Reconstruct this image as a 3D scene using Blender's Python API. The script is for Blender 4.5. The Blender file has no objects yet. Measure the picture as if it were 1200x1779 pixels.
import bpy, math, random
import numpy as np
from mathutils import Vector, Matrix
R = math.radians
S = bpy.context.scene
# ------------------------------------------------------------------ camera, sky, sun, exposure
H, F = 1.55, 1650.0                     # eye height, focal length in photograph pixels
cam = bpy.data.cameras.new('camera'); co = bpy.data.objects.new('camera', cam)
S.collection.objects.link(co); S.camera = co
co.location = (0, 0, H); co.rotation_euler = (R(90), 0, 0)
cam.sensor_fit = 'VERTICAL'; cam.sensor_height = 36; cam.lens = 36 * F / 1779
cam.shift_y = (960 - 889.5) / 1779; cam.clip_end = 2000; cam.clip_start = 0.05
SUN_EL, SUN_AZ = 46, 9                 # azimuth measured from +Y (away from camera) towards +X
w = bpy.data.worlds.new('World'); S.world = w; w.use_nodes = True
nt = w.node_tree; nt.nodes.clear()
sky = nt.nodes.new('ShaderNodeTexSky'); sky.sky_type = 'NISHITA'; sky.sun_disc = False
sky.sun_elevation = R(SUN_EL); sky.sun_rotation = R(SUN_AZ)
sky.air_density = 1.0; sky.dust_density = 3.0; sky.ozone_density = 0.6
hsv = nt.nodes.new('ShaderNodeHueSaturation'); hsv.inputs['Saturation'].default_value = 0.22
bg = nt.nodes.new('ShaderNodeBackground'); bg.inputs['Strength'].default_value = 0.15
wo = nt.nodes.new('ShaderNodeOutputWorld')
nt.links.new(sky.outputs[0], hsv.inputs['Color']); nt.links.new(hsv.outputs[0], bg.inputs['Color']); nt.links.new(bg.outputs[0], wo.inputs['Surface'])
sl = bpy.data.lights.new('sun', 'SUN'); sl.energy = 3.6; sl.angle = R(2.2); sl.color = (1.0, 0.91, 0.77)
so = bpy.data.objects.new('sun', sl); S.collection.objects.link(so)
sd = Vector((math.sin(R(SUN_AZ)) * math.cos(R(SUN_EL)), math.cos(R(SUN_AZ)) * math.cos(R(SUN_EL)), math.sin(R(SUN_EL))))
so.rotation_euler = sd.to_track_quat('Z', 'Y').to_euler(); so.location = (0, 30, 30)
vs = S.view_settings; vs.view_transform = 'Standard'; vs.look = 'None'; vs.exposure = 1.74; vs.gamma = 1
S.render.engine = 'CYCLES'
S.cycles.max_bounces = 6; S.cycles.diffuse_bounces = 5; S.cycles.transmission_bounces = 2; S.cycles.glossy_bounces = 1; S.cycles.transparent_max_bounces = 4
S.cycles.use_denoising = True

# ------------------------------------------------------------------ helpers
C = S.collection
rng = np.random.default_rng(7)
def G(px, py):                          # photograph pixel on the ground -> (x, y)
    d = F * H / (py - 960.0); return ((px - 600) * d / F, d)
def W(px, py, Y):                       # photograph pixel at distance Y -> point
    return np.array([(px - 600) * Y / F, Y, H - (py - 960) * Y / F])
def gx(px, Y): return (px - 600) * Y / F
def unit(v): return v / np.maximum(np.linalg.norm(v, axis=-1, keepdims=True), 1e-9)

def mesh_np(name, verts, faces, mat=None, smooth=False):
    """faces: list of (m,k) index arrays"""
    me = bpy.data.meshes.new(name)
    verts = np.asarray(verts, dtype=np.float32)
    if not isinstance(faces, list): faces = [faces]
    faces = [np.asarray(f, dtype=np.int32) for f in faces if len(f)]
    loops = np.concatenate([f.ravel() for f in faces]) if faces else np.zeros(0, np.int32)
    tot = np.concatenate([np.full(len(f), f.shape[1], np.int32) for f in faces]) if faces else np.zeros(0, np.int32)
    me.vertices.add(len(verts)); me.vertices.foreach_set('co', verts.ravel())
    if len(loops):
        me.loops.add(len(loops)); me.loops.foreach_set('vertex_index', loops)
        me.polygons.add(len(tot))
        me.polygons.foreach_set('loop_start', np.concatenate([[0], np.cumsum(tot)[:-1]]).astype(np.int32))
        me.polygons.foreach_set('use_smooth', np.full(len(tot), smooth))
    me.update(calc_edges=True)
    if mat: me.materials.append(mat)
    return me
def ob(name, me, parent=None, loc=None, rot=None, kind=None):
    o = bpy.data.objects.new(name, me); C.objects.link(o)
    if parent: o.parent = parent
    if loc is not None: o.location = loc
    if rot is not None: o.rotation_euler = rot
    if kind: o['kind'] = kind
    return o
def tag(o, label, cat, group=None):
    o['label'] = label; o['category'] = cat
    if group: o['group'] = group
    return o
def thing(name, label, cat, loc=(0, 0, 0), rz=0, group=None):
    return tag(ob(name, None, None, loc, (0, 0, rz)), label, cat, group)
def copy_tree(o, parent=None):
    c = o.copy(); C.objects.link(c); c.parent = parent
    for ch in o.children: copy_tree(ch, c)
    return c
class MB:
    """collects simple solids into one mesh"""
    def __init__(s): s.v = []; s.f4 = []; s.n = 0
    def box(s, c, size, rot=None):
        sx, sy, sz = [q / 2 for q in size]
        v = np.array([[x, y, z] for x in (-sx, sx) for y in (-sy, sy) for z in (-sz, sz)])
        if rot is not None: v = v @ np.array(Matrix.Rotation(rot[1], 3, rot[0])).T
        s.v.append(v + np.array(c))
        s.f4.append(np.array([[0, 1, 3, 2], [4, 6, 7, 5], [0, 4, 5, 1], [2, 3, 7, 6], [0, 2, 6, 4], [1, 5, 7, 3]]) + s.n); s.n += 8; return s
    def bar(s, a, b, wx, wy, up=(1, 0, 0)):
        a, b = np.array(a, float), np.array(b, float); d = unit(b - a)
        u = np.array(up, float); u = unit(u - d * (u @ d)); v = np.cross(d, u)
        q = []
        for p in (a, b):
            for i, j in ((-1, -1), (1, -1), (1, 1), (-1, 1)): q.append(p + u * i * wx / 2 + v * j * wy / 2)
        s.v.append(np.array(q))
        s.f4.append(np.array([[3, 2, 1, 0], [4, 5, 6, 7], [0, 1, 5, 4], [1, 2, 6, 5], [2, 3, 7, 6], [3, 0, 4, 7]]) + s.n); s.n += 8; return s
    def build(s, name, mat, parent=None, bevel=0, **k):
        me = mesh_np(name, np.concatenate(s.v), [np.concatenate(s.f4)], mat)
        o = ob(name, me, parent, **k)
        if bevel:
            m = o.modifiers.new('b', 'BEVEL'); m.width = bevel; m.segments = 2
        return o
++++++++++
Return all lines containing the word "objects".

Reconstruct this image as a 3D scene using Blender's Python API. The script is for Blender 4.5. The Blender file has no objects yet. Measure the picture as if it were 1200x1779 pixels.
cam = bpy.data.cameras.new('camera'); co = bpy.data.objects.new('camera', cam)
S.collection.objects.link(co); S.camera = co
so = bpy.data.objects.new('sun', sl); S.collection.objects.link(so)
    o = bpy.data.objects.new(name, me); C.objects.link(o)
    c = o.copy(); C.objects.link(c); c.parent = parent